Из рукописей моей матери Анастасии Николаевны Колотовой. Книга 2 | страница 20



29.03

Сегодня говорили о районном партсобрании специалистов.

«90 % преступлений падает на Валамаз. Нас отмечали как школу, где совсем не ведётся коллективом лекционная пропаганда», — рассказывала Там. Андр.

А я вспомнила снова наш сатирический «Устный журнал». Нам не приходилось собирать насильно людей в клуб. Сами шли, шли со своими табуретками, т. к. мест не хватало. И доклады для «Журнала» готовились с желанием, потому что была аудитория. Я всегда предъявляла одно требование к докладу: «Больше, как можно больше местного материала».

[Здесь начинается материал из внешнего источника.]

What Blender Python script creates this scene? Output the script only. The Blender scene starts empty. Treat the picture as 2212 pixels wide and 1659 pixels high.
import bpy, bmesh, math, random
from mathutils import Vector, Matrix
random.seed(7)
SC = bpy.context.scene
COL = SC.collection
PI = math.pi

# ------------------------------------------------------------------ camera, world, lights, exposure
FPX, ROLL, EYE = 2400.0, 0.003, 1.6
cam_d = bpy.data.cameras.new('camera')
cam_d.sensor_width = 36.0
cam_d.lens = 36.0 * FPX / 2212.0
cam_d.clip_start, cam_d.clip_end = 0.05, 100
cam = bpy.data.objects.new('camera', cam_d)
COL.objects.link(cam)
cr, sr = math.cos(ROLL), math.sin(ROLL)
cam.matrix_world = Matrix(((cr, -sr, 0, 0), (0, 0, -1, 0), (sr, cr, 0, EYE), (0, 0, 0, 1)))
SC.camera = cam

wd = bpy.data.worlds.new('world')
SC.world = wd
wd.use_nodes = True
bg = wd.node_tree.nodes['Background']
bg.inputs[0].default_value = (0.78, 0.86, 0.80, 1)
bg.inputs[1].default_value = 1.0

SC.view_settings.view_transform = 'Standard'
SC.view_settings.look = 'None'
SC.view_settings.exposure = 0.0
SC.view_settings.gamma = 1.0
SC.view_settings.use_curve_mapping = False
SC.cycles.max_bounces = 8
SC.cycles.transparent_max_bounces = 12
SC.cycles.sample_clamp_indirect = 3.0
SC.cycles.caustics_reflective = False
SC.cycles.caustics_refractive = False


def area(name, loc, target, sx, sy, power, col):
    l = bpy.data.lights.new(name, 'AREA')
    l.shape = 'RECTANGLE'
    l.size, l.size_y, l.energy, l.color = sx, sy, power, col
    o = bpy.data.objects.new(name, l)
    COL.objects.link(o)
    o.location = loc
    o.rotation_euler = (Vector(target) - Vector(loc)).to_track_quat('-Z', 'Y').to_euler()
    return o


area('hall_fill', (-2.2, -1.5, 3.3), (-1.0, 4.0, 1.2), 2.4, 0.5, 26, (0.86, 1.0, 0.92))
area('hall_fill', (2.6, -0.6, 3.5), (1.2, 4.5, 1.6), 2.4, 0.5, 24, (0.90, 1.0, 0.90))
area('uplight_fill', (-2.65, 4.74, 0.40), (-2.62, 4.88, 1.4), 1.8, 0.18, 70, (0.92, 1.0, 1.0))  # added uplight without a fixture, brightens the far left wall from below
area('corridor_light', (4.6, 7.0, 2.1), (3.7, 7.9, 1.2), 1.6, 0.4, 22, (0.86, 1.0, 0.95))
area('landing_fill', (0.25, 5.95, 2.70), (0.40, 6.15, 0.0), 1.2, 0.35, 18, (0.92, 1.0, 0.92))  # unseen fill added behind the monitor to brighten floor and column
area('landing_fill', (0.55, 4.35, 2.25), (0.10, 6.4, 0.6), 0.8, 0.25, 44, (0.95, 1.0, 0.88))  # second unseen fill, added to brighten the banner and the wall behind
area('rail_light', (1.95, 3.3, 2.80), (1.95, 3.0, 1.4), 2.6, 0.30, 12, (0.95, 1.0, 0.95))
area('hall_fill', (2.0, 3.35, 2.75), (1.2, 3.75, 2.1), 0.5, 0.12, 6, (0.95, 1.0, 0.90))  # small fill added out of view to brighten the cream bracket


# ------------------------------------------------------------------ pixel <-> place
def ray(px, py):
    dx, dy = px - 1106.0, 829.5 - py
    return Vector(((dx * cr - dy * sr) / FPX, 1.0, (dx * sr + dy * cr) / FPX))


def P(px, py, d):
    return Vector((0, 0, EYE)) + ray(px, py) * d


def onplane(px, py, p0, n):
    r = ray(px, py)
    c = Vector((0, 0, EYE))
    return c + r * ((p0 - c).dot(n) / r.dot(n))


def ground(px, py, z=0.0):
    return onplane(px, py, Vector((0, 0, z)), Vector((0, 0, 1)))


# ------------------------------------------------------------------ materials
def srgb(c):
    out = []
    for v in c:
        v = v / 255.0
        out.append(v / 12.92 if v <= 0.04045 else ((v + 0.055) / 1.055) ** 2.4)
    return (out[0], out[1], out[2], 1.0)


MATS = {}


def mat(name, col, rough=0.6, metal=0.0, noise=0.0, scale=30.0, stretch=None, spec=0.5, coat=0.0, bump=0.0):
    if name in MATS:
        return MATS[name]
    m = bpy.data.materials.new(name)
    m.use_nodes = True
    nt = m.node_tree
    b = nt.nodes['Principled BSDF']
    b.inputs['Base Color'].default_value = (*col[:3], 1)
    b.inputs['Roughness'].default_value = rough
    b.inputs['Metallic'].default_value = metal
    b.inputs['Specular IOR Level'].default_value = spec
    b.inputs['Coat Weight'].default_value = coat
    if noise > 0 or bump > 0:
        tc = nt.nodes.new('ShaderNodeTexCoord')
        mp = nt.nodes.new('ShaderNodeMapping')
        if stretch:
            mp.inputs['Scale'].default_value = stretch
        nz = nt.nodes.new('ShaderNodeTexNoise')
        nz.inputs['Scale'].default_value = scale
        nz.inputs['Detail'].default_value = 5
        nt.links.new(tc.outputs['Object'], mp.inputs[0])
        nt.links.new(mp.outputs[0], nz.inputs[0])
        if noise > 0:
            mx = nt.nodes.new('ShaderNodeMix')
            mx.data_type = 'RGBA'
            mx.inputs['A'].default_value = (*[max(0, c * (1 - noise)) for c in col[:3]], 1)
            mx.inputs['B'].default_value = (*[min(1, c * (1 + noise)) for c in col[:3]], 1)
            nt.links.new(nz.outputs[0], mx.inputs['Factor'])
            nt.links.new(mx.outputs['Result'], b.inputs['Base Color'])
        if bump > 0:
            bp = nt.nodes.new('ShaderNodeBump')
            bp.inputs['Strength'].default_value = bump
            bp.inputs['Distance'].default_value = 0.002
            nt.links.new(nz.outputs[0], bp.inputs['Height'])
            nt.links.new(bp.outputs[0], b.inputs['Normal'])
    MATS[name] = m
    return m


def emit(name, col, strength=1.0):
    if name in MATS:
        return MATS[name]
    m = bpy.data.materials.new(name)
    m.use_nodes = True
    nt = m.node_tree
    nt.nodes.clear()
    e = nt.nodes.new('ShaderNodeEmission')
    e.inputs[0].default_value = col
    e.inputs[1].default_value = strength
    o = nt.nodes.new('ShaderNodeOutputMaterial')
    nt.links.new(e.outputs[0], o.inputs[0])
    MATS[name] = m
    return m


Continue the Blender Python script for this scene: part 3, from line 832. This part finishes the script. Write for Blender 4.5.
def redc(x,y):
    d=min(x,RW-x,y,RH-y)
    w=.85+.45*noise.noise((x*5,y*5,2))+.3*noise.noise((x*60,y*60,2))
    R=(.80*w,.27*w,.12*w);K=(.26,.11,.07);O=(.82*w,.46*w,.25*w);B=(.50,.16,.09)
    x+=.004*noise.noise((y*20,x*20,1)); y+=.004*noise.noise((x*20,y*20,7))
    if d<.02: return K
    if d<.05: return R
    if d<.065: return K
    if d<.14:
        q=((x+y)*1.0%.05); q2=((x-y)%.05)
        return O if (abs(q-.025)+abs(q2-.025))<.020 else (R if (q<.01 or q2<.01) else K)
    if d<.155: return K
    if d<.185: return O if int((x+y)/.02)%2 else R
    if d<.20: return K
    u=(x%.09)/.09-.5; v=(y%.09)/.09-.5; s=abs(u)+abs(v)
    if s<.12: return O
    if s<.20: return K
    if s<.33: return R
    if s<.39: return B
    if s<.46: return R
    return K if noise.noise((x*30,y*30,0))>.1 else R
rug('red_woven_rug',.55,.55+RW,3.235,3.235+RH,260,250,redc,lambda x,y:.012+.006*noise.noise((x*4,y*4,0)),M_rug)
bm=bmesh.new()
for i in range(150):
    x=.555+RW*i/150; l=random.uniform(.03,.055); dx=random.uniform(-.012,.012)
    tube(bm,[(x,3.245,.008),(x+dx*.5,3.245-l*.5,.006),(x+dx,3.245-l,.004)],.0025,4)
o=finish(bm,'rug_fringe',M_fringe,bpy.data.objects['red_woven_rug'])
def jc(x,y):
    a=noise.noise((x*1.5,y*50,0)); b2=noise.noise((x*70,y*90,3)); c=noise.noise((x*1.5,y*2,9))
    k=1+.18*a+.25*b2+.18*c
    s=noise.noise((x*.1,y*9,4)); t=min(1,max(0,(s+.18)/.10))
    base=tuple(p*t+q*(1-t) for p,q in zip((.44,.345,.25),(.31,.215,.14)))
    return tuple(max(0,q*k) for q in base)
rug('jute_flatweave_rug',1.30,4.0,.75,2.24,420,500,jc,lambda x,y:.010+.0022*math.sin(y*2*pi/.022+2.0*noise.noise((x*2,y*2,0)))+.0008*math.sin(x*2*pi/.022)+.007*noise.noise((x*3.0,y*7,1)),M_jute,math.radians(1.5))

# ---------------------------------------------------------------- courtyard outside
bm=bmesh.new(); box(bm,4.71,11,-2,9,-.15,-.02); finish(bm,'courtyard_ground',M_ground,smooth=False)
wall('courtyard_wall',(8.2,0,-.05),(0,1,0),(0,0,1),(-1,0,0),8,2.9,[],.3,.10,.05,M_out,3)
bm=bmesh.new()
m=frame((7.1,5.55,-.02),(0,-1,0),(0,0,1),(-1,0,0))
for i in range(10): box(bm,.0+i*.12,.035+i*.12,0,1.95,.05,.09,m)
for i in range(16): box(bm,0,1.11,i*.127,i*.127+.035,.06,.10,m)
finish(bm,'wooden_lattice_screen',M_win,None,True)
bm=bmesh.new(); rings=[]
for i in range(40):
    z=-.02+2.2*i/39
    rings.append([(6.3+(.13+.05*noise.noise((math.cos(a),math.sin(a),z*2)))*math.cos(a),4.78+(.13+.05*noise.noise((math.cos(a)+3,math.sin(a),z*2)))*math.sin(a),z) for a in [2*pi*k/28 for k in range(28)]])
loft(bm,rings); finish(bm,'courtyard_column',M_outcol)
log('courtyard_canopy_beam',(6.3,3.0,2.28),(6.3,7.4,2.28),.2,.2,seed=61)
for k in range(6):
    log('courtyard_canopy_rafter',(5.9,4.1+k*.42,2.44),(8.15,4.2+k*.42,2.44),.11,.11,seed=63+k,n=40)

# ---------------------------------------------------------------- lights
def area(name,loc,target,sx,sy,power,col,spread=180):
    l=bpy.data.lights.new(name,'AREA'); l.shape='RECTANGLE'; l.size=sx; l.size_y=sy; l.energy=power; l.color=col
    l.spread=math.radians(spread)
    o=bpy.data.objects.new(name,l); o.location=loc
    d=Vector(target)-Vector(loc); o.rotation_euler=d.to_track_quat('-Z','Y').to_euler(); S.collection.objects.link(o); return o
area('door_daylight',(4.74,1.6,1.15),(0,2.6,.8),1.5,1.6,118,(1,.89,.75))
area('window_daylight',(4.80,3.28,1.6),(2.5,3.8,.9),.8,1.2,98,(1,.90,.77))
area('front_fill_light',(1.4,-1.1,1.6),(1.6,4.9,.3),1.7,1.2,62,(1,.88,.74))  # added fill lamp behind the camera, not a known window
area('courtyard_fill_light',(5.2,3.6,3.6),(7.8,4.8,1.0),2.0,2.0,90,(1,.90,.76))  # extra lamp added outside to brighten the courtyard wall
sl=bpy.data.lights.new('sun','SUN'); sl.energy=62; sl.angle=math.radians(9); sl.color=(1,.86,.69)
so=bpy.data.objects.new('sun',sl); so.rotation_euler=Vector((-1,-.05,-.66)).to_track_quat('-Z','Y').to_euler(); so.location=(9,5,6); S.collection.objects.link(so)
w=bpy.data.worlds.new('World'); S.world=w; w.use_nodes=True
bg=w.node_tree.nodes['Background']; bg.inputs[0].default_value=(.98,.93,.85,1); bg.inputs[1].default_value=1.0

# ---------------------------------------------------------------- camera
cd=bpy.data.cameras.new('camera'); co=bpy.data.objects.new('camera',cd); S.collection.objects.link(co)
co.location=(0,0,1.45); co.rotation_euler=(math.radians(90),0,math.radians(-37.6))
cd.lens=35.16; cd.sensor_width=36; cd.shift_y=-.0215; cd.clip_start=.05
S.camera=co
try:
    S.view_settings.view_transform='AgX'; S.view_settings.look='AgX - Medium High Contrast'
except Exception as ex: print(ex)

«Преступность в посёлке резко сократилась», — отмечалось тогда в районе. «Устного журнала» боялись как огня. Агитация и пропаганда через «Устный журнал» носила боевой, наступательный характер. В условиях посёлка нашего, я убеждена, только такая форма пока и будет иметь успех, только через нее да радио и можно вести действенную воспитательную работу среди населения. После нашей критики и штаб дружины заработал.

В общем, здорово получилось. Как на крыльях летела я туда, чтобы поделиться своей удачей и радостью, в одобрении почерпнуть силы. А мне грозное: «Контроль!» И больше не нашлось ни одного слова. Ни теплого слова участия и одобрения. Одно неприкрытое недоверие было в этом слове «контроль». За что? Не знаю. Не контроль, а помощь нужна была, а может и контроль в форме помощи.

И от кого окрик? От человека, от которого больше всего на свете ждала помощи, который только один и мог бы мне её оказать. Тяжело я тогда переживала.

Но адвокат, действующий всегда внутри меня в защиту его, снова его во всем оправдывал передо мной, снова он встал со мной рядом, и я снова включилась в активную жизнь. И вот предъюбилейные годы. Большой душевный подъем, большая работа и школьная и общественная.

И снова я столкнулась с недоверием ко мне. С болью вспоминаю я, с каким недоверием ко всему коллективу отнёсся он, когда меня выдвинули к награждению. «Ну, это уже совсем не знаю, что у них творится в коллективе», — сказал он тогда на бюро. А в коллективе просто видели мою работу и сочли, что она достойна на одобрения. За что же ко мне снова такое недоверие? Не знаю. И пока не узнаю, я ничего не могу делать.

И без активного дела мне трудно жить.

Знаю, начни я что-нибудь делать, меня снова потянет туда, а там снова недоверие ко мне.

За что, за что? — с болью и горечью задаю я себе постоянно вопрос и не могу ответить на него. И мучусь. Мучусь так, как ни одна физическая боль не мучила меня во всю мою жизнь.